As a practical matter, if this conviction were to be affirmed, the appellant might be paroled at the end of 7½ years. This is not necessarily so, however, and a jury should not be misadvised by the Commonwealth’s Attorney as to the legal effect of its verdict, nor should a verdict based upon such a misstatement of the law be allowed to stand.
The appellant also contends the trial court erred by refusing to admit competent and relevant evidence at the trial. A store clerk identified appellant as the person who committed the robbery. She denied that she had ever stated that she was unsure as to whether appellant committed the robbery. Four witnesses were produced by appellant who testified they heard the store clerk state to a police officer at a preliminary hearing that the witness was not sure of her identification of appellant.
The appellant also offered to prove that the police officer to whom the store clerk had made this statement attempted to coerce the clerk into making a positive identification of appellant by stating to her,
“Don’t let that guy’s looks intimidate you. You know that’s him. We know that’s him. Now go in there and identify him as being the man.”
This proffered testimony was refused admission on the ground that it was hearsay. The purpose of the testimony was to attack the credibility of the witness who identified the appellant by showing that the identification may have resulted from coercion and intimidation by a police officer. It was not offered to prove the truth of a statement but only to show that such a statement was made. Testimony substantially to the same effect, if offered upon retrial, will be admissible in evidence.

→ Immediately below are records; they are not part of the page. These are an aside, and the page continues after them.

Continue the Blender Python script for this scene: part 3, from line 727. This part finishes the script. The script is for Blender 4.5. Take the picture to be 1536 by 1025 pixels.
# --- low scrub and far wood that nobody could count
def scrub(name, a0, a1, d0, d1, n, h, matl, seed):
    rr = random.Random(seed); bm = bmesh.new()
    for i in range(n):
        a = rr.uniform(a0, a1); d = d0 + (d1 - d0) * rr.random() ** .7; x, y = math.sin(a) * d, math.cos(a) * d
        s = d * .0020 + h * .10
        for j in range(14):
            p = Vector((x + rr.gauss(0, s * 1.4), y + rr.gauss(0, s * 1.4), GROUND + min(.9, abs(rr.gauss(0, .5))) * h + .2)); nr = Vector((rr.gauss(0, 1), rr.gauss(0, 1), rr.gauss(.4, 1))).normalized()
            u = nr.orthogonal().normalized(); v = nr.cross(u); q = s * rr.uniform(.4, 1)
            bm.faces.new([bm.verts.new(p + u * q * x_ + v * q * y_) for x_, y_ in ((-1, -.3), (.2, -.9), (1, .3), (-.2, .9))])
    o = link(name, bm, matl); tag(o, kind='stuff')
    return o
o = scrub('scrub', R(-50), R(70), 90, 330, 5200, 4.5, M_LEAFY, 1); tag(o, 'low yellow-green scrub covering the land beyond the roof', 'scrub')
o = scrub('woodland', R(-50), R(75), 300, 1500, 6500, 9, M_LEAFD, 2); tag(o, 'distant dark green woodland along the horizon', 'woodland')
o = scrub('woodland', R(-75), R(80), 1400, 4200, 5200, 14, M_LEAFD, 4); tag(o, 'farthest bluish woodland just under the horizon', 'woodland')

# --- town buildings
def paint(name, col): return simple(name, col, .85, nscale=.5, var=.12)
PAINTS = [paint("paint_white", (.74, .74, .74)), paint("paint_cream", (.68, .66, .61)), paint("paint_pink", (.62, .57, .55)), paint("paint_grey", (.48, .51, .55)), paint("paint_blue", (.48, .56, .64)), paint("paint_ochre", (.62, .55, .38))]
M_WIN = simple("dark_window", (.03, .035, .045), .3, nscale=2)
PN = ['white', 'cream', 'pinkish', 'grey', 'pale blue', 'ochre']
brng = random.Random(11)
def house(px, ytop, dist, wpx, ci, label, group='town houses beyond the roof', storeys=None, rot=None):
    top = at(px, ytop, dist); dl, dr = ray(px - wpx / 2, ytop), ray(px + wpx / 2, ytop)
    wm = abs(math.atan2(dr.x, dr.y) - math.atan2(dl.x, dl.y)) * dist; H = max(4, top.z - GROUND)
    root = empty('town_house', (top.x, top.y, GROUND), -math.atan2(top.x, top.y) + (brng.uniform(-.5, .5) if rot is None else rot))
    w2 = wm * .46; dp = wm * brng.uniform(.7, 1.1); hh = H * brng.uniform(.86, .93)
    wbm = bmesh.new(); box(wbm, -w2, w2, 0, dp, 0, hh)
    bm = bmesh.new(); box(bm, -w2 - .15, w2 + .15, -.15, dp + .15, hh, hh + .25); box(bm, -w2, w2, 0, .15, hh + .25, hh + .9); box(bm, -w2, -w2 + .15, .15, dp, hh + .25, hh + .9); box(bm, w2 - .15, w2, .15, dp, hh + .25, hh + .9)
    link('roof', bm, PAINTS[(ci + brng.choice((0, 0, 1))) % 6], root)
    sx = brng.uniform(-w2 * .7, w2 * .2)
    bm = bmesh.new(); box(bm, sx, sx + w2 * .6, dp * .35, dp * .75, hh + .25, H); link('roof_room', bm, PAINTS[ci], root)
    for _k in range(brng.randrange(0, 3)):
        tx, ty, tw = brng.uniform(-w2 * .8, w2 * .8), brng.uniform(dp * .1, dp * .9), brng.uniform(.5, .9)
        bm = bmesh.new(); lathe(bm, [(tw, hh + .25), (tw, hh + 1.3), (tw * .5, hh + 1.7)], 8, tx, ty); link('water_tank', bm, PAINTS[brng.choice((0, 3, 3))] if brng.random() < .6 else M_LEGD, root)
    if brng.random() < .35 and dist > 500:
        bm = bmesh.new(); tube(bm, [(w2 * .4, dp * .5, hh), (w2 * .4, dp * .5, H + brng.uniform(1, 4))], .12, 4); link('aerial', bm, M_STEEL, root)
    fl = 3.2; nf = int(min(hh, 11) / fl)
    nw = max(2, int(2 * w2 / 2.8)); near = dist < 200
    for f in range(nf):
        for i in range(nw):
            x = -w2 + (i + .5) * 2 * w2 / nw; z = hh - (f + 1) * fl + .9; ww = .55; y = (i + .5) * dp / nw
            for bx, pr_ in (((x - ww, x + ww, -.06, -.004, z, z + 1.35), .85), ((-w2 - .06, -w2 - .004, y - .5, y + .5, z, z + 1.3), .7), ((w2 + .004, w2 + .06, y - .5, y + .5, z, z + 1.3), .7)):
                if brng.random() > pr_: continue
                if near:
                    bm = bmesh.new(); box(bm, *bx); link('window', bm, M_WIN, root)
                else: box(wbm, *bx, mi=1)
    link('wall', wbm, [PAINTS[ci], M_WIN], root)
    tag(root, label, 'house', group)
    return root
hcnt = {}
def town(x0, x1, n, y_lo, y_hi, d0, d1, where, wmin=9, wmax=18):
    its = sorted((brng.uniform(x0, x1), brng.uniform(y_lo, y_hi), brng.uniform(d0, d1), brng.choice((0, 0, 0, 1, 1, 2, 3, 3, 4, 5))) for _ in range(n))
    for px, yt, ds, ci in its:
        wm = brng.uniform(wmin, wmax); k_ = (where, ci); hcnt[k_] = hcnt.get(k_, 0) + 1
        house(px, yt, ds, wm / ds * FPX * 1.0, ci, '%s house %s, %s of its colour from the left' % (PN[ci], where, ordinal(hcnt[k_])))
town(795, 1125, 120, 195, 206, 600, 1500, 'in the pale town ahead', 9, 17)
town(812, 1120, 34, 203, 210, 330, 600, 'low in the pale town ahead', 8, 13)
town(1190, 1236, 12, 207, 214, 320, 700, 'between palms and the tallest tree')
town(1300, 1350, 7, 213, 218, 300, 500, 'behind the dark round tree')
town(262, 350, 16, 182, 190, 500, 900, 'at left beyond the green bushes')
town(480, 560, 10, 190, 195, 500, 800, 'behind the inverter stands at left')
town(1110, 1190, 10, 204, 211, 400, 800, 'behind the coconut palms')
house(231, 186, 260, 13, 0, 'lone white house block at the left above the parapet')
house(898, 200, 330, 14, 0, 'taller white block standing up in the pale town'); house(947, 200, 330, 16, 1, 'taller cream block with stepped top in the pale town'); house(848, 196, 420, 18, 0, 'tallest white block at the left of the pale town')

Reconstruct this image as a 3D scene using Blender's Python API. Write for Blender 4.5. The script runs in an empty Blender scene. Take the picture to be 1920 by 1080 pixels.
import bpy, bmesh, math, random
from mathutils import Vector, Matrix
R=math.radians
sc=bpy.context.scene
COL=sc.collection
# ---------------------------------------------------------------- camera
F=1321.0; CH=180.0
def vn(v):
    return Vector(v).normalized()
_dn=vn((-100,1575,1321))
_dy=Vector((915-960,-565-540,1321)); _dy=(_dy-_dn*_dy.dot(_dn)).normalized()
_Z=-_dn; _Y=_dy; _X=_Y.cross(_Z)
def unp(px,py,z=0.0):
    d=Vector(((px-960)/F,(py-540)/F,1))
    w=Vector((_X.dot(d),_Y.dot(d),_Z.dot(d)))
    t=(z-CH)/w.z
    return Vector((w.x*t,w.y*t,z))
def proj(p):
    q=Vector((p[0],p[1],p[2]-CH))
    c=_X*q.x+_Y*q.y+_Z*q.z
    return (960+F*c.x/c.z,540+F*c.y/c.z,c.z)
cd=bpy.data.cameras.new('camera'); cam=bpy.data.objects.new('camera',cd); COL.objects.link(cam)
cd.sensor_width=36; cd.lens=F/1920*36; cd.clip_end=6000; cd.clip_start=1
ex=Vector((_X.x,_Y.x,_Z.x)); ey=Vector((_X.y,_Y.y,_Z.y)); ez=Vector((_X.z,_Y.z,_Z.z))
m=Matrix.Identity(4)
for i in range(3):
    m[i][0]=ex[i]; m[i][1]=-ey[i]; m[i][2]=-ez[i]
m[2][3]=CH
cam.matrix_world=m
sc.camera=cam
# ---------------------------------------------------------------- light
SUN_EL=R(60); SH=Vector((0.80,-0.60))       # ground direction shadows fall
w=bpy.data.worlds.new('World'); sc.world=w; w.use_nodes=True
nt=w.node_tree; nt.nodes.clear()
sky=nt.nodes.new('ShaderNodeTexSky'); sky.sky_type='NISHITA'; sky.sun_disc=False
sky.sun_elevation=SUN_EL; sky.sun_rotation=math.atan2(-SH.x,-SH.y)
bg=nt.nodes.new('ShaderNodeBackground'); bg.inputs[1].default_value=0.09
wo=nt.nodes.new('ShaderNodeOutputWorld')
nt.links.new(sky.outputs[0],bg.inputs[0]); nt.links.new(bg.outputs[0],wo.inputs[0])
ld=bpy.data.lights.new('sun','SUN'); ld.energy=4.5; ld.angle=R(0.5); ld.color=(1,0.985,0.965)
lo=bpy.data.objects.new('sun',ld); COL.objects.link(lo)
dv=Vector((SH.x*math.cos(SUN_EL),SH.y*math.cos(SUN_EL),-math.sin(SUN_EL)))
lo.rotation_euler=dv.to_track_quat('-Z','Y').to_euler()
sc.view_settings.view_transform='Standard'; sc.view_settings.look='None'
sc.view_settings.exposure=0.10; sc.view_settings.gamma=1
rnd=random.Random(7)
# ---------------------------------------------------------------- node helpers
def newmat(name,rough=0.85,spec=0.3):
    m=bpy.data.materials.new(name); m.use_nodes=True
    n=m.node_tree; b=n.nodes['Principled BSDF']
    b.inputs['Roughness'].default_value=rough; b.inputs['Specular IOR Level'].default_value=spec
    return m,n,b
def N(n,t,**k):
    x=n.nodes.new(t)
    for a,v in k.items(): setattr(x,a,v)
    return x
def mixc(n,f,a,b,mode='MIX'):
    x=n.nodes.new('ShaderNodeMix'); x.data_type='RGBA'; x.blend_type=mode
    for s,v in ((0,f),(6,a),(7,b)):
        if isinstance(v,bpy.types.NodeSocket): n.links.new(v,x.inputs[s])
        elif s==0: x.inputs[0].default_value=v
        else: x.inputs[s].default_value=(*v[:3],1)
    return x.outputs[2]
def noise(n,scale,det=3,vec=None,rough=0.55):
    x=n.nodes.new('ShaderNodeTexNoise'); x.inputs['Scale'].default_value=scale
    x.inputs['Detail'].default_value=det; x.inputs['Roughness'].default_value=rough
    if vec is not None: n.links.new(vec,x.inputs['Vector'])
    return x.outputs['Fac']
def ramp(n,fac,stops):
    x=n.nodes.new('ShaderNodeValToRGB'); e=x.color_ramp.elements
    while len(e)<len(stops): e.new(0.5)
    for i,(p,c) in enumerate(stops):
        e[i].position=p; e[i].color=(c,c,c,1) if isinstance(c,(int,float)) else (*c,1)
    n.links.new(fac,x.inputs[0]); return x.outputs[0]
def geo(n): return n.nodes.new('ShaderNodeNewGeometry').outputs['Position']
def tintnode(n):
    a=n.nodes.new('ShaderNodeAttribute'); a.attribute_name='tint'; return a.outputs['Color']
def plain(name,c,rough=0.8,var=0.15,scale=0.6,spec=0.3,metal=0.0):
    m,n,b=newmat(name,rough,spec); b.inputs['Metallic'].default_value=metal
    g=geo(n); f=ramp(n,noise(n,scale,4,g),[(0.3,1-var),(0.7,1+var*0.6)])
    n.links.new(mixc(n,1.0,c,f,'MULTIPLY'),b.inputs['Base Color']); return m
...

The appellant’s allegation concerning a parole officer’s testimony relating to appel*854lant’s conviction of a number of criminal offenses other than the two convictions upon which his first-degree persistent felony offender status was predicated is not preserved for review, and his contention concerning identification based upon a suggestive photo display is without merit.
The judgment is reversed for further proceedings consistent with this opinion.
STEPHENS, C.J., and GANT, LAMBERT and LEIBSON, JJ., concur. WINTERSHEIMER, J., dissents by separate opinion in which STEPHENSON, J., joins.